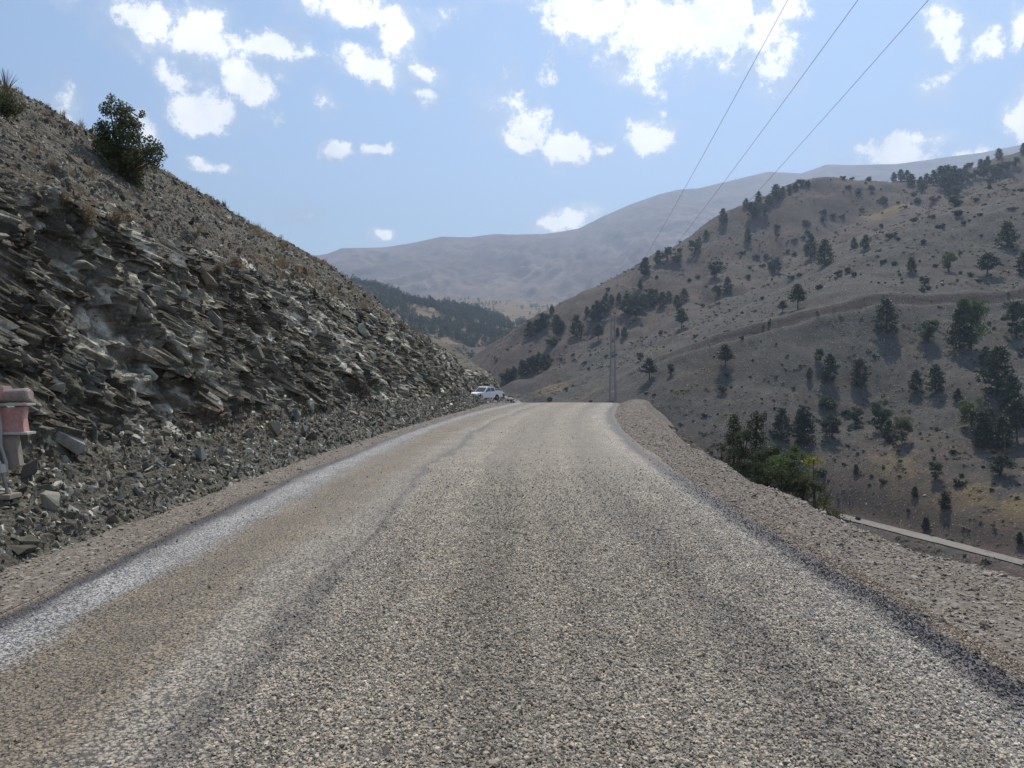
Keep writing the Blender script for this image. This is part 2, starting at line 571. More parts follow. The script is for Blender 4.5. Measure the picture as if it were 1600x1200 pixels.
# ----------------------------------------------------------------------------
# road seal, shoulders
# ----------------------------------------------------------------------------
def road_track_nodes(g, pos):
    """lateral position on the road and the dust and bitumen bands that run along it"""
    sep = g.n('ShaderNodeSeparateXYZ', {0: pos})
    X, Y = sep.outputs[0], sep.outputs[1]
    q = g.math('MINIMUM', g.math('MAXIMUM', g.math('SUBTRACT', Y, 10.0), 0.0), 35.0)
    c = g.math('ADD', g.math('MULTIPLY_ADD', g.math('MULTIPLY', q, q), .00253, -.4), g.math('MULTIPLY', g.math('MAXIMUM', g.math('SUBTRACT', Y, 45.0), 0.0), .12))
    t = g.math('SUBTRACT', X, c)
    sc = g.n('ShaderNodeMapping', {'Scale': (1.0, .22, 1.0)})
    g.set(sc.inputs[0], pos)
    wob = g.noise(sc.outputs[0], 1.1, 4, .6)
    wob2 = g.noise(sc.outputs[0], 5.0, 4, .65)
    inner = g.smooth(g.math('ABSOLUTE', t), 3.0, 2.4, .3, 1.0)
    tw = g.math('ADD', t, g.math('ADD', g.math('MULTIPLY', g.math('MULTIPLY_ADD', wob, 1.1, -.55), inner), g.math('MULTIPLY_ADD', wob2, .36, -.18)))
    u = g.math('MULTIPLY_ADD', tw, 1 / 8.0, .5)
    k = lambda v: v / 8 + .5
    sv = g.n('ShaderNodeCombineXYZ', {0: g.math('MULTIPLY', tw, 2.6), 1: g.math('MULTIPLY', Y, .025)}).outputs[0]
    streak = g.math('MULTIPLY_ADD', g.noise(sv, 1.0, 4, .6), 1.1, .45)
    g.streak = streak
    return t, tw, u, k


def tracks_color(g, u, k):
    return g.ramp(u, [
        (k(-4.0), (.20, .165, .125)), (k(-3.33), (.19, .165, .135)), (k(-3.25), (.06, .06, .068)), (k(-3.17), (.06, .06, .07)), (k(-3.0), (.275, .285, .305)),
        (k(-2.68), (.27, .278, .295)), (k(-2.45), (.185, .163, .133)), (k(-1.8), (.195, .172, .14)), (k(-1.5), (.26, .247, .225)), (k(-1.24), (.25, .238, .218)),
        (k(-1.12), (.13, .125, .12)), (k(-1.0), (.225, .213, .195)), (k(-.35), (.262, .247, .22)), (k(.35), (.205, .192, .171)), (k(1.1), (.25, .236, .213)), (k(1.5), (.245, .232, .21)),
        (k(1.95), (.172, .166, .156)), (k(2.25), (.24, .229, .21)), (k(2.7), (.28, .272, .258)), (k(2.9), (.28, .276, .27)), (k(3.08), (.05, .051, .064)), (k(3.2), (.055, .055, .066)), (k(3.36), (.2, .172, .14)), (k(4.0), (.23, .18, .135))])


def chip_color(g, rnd, u, k):
    """one stone chip: its own grey or tan, dusted with the colour of the band it lies in"""
    own = g.ramp(rnd, [(0, (.08, .078, .076)), (.14, (.14, .136, .13)), (.35, (.24, .23, .213)), (.6, (.33, .315, .288)), (.82, (.46, .44, .40)), (.9, (.36, .27, .19)), (.94, (.27, .285, .32)), (1.0, (.7, .68, .64))])
    band = g.vmath('SCALE', g.vmath('MULTIPLY', tracks_color(g, u, k), (.95, .915, .86)), g.streak)
    s = g.vmath('SCALE', g.mix(1.0, own, band, 'MULTIPLY'), 5.2)
    return g.mix(g.smooth(u, k(-.7), k(-1.5), .3, .68), s, g.vmath('SCALE', band, 1.4))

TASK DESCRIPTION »
Copy out the listing exactly as it stands, but not the pictures.

RESULT OF THE EXERCISE »
Keep writing the Blender script for this image. This is part 2, starting at line 571. More parts follow. The script is for Blender 4.5. Measure the picture as if it were 1600x1200 pixels.
# ----------------------------------------------------------------------------
# road seal, shoulders
# ----------------------------------------------------------------------------
def road_track_nodes(g, pos):
    """lateral position on the road and the dust and bitumen bands that run along it"""
    sep = g.n('ShaderNodeSeparateXYZ', {0: pos})
    X, Y = sep.outputs[0], sep.outputs[1]
    q = g.math('MINIMUM', g.math('MAXIMUM', g.math('SUBTRACT', Y, 10.0), 0.0), 35.0)
    c = g.math('ADD', g.math('MULTIPLY_ADD', g.math('MULTIPLY', q, q), .00253, -.4), g.math('MULTIPLY', g.math('MAXIMUM', g.math('SUBTRACT', Y, 45.0), 0.0), .12))
    t = g.math('SUBTRACT', X, c)
    sc = g.n('ShaderNodeMapping', {'Scale': (1.0, .22, 1.0)})
    g.set(sc.inputs[0], pos)
    wob = g.noise(sc.outputs[0], 1.1, 4, .6)
    wob2 = g.noise(sc.outputs[0], 5.0, 4, .65)
    inner = g.smooth(g.math('ABSOLUTE', t), 3.0, 2.4, .3, 1.0)
    tw = g.math('ADD', t, g.math('ADD', g.math('MULTIPLY', g.math('MULTIPLY_ADD', wob, 1.1, -.55), inner), g.math('MULTIPLY_ADD', wob2, .36, -.18)))
    u = g.math('MULTIPLY_ADD', tw, 1 / 8.0, .5)
    k = lambda v: v / 8 + .5
    sv = g.n('ShaderNodeCombineXYZ', {0: g.math('MULTIPLY', tw, 2.6), 1: g.math('MULTIPLY', Y, .025)}).outputs[0]
    streak = g.math('MULTIPLY_ADD', g.noise(sv, 1.0, 4, .6), 1.1, .45)
    g.streak = streak
    return t, tw, u, k


def tracks_color(g, u, k):
    return g.ramp(u, [
        (k(-4.0), (.20, .165, .125)), (k(-3.33), (.19, .165, .135)), (k(-3.25), (.06, .06, .068)), (k(-3.17), (.06, .06, .07)), (k(-3.0), (.275, .285, .305)),
        (k(-2.68), (.27, .278, .295)), (k(-2.45), (.185, .163, .133)), (k(-1.8), (.195, .172, .14)), (k(-1.5), (.26, .247, .225)), (k(-1.24), (.25, .238, .218)),
        (k(-1.12), (.13, .125, .12)), (k(-1.0), (.225, .213, .195)), (k(-.35), (.262, .247, .22)), (k(.35), (.205, .192, .171)), (k(1.1), (.25, .236, .213)), (k(1.5), (.245, .232, .21)),
        (k(1.95), (.172, .166, .156)), (k(2.25), (.24, .229, .21)), (k(2.7), (.28, .272, .258)), (k(2.9), (.28, .276, .27)), (k(3.08), (.05, .051, .064)), (k(3.2), (.055, .055, .066)), (k(3.36), (.2, .172, .14)), (k(4.0), (.23, .18, .135))])


def chip_color(g, rnd, u, k):
    """one stone chip: its own grey or tan, dusted with the colour of the band it lies in"""
    own = g.ramp(rnd, [(0, (.08, .078, .076)), (.14, (.14, .136, .13)), (.35, (.24, .23, .213)), (.6, (.33, .315, .288)), (.82, (.46, .44, .40)), (.9, (.36, .27, .19)), (.94, (.27, .285, .32)), (1.0, (.7, .68, .64))])
    band = g.vmath('SCALE', g.vmath('MULTIPLY', tracks_color(g, u, k), (.95, .915, .86)), g.streak)
    s = g.vmath('SCALE', g.mix(1.0, own, band, 'MULTIPLY'), 5.2)
    return g.mix(g.smooth(u, k(-.7), k(-1.5), .3, .68), s, g.vmath('SCALE', band, 1.4))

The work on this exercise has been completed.